#### TASK GOAL:
Return the first line, the line containing "wd.node_tree.nodes['Background'].inputs[1].default_value = 0.55", and every line between them, exactly as they stand.

#### TASK INPUTS:

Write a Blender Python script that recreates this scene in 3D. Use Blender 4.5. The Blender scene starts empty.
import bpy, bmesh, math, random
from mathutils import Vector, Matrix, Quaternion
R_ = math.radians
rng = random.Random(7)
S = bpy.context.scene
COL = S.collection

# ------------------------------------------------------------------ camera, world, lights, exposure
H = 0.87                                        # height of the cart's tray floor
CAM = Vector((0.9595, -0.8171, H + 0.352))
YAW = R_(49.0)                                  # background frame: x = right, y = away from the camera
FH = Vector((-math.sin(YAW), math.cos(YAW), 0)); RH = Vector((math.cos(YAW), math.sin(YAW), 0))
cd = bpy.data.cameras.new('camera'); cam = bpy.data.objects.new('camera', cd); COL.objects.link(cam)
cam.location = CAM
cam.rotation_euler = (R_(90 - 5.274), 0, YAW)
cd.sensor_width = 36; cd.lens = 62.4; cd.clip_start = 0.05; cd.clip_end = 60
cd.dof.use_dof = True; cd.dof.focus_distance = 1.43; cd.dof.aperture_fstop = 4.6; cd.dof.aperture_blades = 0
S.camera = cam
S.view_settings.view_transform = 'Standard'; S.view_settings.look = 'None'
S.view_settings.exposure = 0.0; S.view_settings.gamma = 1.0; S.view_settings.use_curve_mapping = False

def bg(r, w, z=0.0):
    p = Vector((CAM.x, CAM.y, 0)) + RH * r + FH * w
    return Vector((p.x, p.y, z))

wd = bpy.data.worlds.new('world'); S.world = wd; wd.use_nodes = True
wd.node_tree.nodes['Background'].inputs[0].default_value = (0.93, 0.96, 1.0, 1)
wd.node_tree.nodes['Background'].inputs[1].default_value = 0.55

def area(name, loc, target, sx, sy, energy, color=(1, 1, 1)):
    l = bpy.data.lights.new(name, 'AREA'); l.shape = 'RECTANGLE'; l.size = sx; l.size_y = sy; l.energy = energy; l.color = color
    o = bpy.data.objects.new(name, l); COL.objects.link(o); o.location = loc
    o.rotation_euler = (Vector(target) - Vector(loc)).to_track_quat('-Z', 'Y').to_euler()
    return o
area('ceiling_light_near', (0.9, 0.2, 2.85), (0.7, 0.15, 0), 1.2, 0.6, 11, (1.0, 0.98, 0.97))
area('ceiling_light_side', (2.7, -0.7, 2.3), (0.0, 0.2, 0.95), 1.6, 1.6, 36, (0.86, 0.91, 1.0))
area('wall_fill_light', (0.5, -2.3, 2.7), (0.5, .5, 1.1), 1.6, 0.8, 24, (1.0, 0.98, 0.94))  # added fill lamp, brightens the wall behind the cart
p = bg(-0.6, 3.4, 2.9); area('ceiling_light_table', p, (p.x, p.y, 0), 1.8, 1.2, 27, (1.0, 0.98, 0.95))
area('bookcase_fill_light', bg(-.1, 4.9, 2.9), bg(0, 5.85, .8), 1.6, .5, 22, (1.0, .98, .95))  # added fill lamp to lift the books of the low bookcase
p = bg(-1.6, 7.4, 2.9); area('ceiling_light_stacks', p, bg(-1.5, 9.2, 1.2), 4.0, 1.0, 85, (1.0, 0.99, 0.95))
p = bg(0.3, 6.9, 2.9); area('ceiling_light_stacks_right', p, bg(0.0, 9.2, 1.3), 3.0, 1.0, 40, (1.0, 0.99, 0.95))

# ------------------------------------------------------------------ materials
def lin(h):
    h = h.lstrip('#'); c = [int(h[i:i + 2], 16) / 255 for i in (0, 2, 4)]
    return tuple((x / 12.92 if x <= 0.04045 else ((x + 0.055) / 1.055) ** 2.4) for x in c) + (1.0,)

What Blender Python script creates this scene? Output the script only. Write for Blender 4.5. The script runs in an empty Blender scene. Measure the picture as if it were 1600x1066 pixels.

#### THE REPLY:
Write a Blender Python script that recreates this scene in 3D. Use Blender 4.5. The Blender scene starts empty.
import bpy, bmesh, math, random
from mathutils import Vector, Matrix, Quaternion
R_ = math.radians
rng = random.Random(7)
S = bpy.context.scene
COL = S.collection

# ------------------------------------------------------------------ camera, world, lights, exposure
H = 0.87                                        # height of the cart's tray floor
CAM = Vector((0.9595, -0.8171, H + 0.352))
YAW = R_(49.0)                                  # background frame: x = right, y = away from the camera
FH = Vector((-math.sin(YAW), math.cos(YAW), 0)); RH = Vector((math.cos(YAW), math.sin(YAW), 0))
cd = bpy.data.cameras.new('camera'); cam = bpy.data.objects.new('camera', cd); COL.objects.link(cam)
cam.location = CAM
cam.rotation_euler = (R_(90 - 5.274), 0, YAW)
cd.sensor_width = 36; cd.lens = 62.4; cd.clip_start = 0.05; cd.clip_end = 60
cd.dof.use_dof = True; cd.dof.focus_distance = 1.43; cd.dof.aperture_fstop = 4.6; cd.dof.aperture_blades = 0
S.camera = cam
S.view_settings.view_transform = 'Standard'; S.view_settings.look = 'None'
S.view_settings.exposure = 0.0; S.view_settings.gamma = 1.0; S.view_settings.use_curve_mapping = False

def bg(r, w, z=0.0):
    p = Vector((CAM.x, CAM.y, 0)) + RH * r + FH * w
    return Vector((p.x, p.y, z))

wd = bpy.data.worlds.new('world'); S.world = wd; wd.use_nodes = True
wd.node_tree.nodes['Background'].inputs[0].default_value = (0.93, 0.96, 1.0, 1)
wd.node_tree.nodes['Background'].inputs[1].default_value = 0.55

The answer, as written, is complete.